Employees described the situation as uncomfortable and unsustainable, noting that there has been little clarity from management on how the situation will be resolved.
They also pointed to the effect on business operations. During key periods such as Carnival, inconsistent messaging around renovation timelines affected bookings. Potential guests were turned away or chose alternative hotels due to uncertainty about availability, resulting in lost revenue.
Workers indicated that the uncertainty surrounding the property’s future only intensified after the Sunday Guardian exclusive. They reported that no formal internal communication was issued immediately after those reports, leaving employees without clear guidance.
Requests for clarification, including efforts to secure urgent meetings, did not receive timely responses. Employees described a lack of acknowledgement from management even as concern grew among staff.
A town hall meeting has been scheduled for Thursday (today) at 2:30pm, with workers expecting that management will address the situation and provide clarity. However, prior engagement sessions were described as largely uninformative, with employees expressing frustration over what they viewed as a lack of direct answers.
Some workers noted that they had not attended recent town hall meetings because they felt those sessions did not address substantive concerns. At the same time, there has been encouragement for employees to attend upcoming meetings and raise questions directly.
Workers also described an environment where attention has shifted toward identifying who may have engaged with external parties, rather than addressing the underlying issues affecting the hotel.
They indicated that the information reported publicly was not previously shared internally, and that employees, including those in representative roles, learned developments at the same time as the wider public.
The overall sentiment among staff is one of uncertainty, with employees describing “question marks over everybody” at the property.
The Hilton Trinidadworkforce is estimated at over 300 employees, with approximately 200 to 250 within the bargaining unit. Workers indicated that part-time employees, rather than those within the bargaining unit, are likely to feel the immediate impact of any operational changes.
A regional comparison underscores the gap
The situation at Hilton Trinidad contrasts with developments at other Hilton-branded properties in the region.
Recent upgrades at Hilton Barbados, where Business Guardian stayed two weeks ago, included improvements to meeting spaces and guest facilities, reflecting ongoing investments aligned with brand standards. That comparison highlights the scale of the gap facing the Trinidad property.
Hilton’s global framework requires properties to maintain specific standards. Where those standards are not met, continued alignment becomes increasingly difficult.
In Trinidad, the absence of sustained capital investment at the required level has brought that issue into focus.

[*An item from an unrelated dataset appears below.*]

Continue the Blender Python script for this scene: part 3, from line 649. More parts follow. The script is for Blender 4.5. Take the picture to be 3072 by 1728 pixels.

Tobago Hilton closed its doors in 2008 and the Magdalena Grand Beach Resort opened on June 1, 2012.
Private interest emerges amid uncertainty
The uncertainty surrounding the property has also drawn attention from the private sector.
Businessman and hotel developer John Aboud indicated that he would consider involvement if an opportunity arises, reflecting the continued value of the property despite its current challenges.
Aboud, who is the developer of the Hilton Garden Inn with conference facilities and 115 rooms, said the sod turning is expected to take place in April at South Park San Fernando and construction to begin right aftter.
The ministry official said discussions around a potential public-private partnership (PPP) have also surfaced, given the scale of investment required to reposition the hotel.
Such a model would involve private capital alongside State participation.